Abandonar el espíritu de salvadores, con su complejo de superioridad y su tendencia al activismo pragmático, nos permitirá  vivir la misión como testimonio de Cristo en un plano más humilde, contemplativo y dialogal. En efecto, si vivimos en la lógica y espiritualidad de la Missio Dei, no será difícil darse cuenta de que el Evangelio no es prerrogativa exclusiva de ningún pueblo ni de ninguna cultura particular, sino que está destinado y dirigido a todos los pueblos y culturas, y a todas las generaciones. Por ello, el misionero no podrá sentirse “dueño” o “poseedor”, sino solo “colaborador” y “servidor” del Evangelio, algo que parece evidente, al menos en la teoría. Escribe el Papa Francisco:

“No podemos pretender que los pueblos de todos los continentes, al expresar la fe cristiana, imiten los modos que encontraron los pueblos europeos en un determinado momento de la historia, porque la fe no puede encerrarse dentro de los confines de la comprensión y de la expresión de una cultura. Es indiscutible que una sola cultura no agota el misterio de la redención de Cristo”. EG 118. 

  1. 3.- Evangelizadores evangelizados.

Desde una actitud contemplativa y humilde es más fácil comprender y aceptar que el Evangelio es una Palabra que le concierne, en primer lugar, a él, al misionero antes que a sus oyentes, por ello intentará ser un testigo humilde y creíble, un con-discípulo siempre en la escuela de Jesús, antes de sentirse maestro. Desde esta actitud de horizontalidad e igualdad, podrá entrar en diálogo con los demás y enseñar el Evangelio encarnado en su vida para buscar juntos, a la luz del Espíritu Santo, lo que Dios quiere decir a quien propone y a quien recibe el Evangelio del reino. El Espíritu, de hecho, abre los ojos de las personas evangelizadas, pero también de los evangelizadores, entonces la misión es vivida como un intercambio de dones (LG 13) entre quien anuncia y quien recibe el anuncio evangélico. Por eso, el misionero debe estar preparado para hablar y escuchar, para dar y recibir, para evangelizar y ser evangelizado. 

Ya lo había afirmado claramente la “Evangeli nuntiandi”: “Evangelizadora, la Iglesia comienza por evangelizarse a sí misma… tiene necesidad de escuchar sin cesar lo que debe creer… la Iglesia siempre tiene necesidad de de ser evangelizada, si quiere conservar su frescor, su impulso y su fuerza para anunciar el evangelio” (EN15). 

La dinámica misionera nos revela su autenticidad en la transformación recíproca de los dos participantes de la misión: evangelizador y evangelizado.
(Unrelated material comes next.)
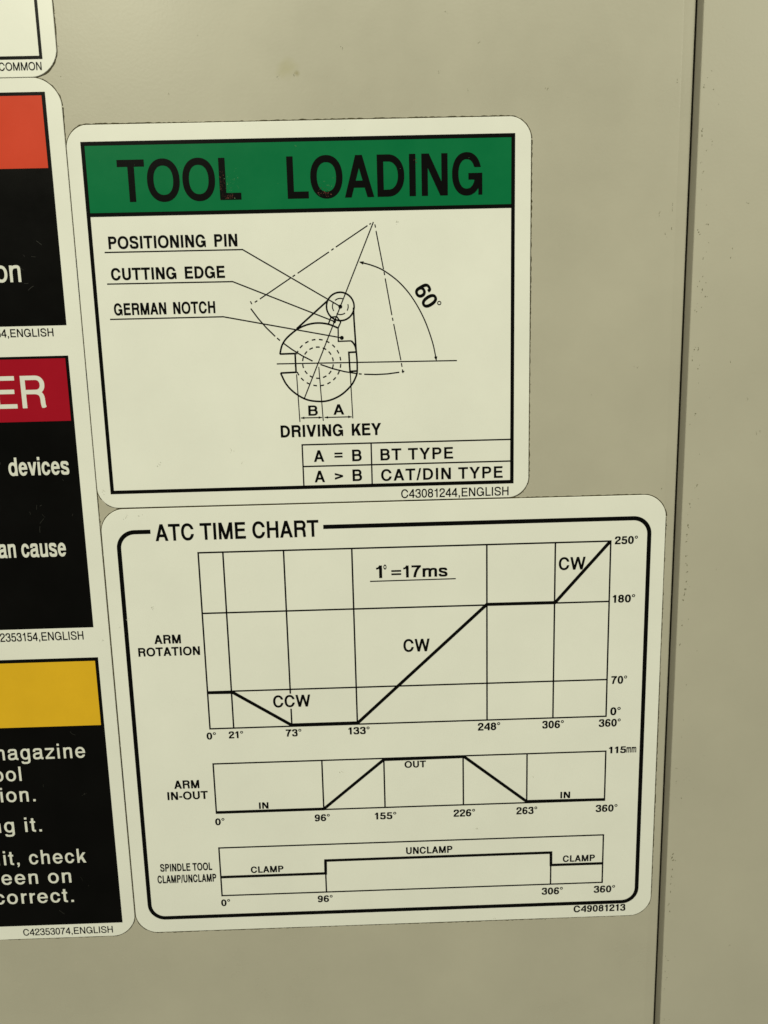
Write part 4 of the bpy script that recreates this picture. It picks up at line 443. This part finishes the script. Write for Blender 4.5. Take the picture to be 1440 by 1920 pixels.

Así nos lo revela el encuentro de Pedro con Cornelio (Hechos 10 y 11). La misión de anunciar el evangelio me empuja a abrirme al diálogo y a la reciprocidad con el otro que es diferente, cultural y religiosamente diferente, y esta apertura lleva consigo rupturas con la propia visión del mundo, rupturas que significan conversión. La actitud contemplativa y humilde me predispone e invita a mirar al otro con ojos nuevos y a relativizar mi visión del mundo o de la verdad.

Cuando el Espíritu y su gracia trabajan en nosotros, los encuentros entre creyentes y buscadores de Dios son siempre fecundos y fecundantes. Son encuentro en los que cada uno toma distancia en relación a las evidencias ambiguas de su propia fe; ambigüedad relacionada con una historia y una cultura. Así, Pedro en su encuentro con Cornelio toma distancia en relación con las propias “evidencias" de su fe judeo cristiana. Este encuentro entre Pedro y Cornelio puede convertirse en un modelo paradigmático inspirador. Y yo, europeo, ¿de qué evidencias de mi propia fe o cultura tengo que distanciarme? En niveles más profundos, en tales encuentros, las heridas, debilidades y límites de unos y de otros se abren al perdón de Dios y juntos descubrimos en esta relación de reciprocidad, los dones, carismas, riquezas y pobrezas en nuestra manera de vivir la fe.[11]

En contexto de multiculturalidad, el encuentro con el otro culturalmente diferente -el otro persona individual y el otro grupo social o comunidad- nos ayuda a pensar y aceptar que la misión no es unidireccional, sino mutua, recíproca, multidireccional y este estilo de vivir la misión está más en sintonía con la Missio Dei. Lo cual nos obliga a reflexionar sobre el tipo de relaciones vivido o que tendríamos que vivir con los destinatarios del anuncio evangélico.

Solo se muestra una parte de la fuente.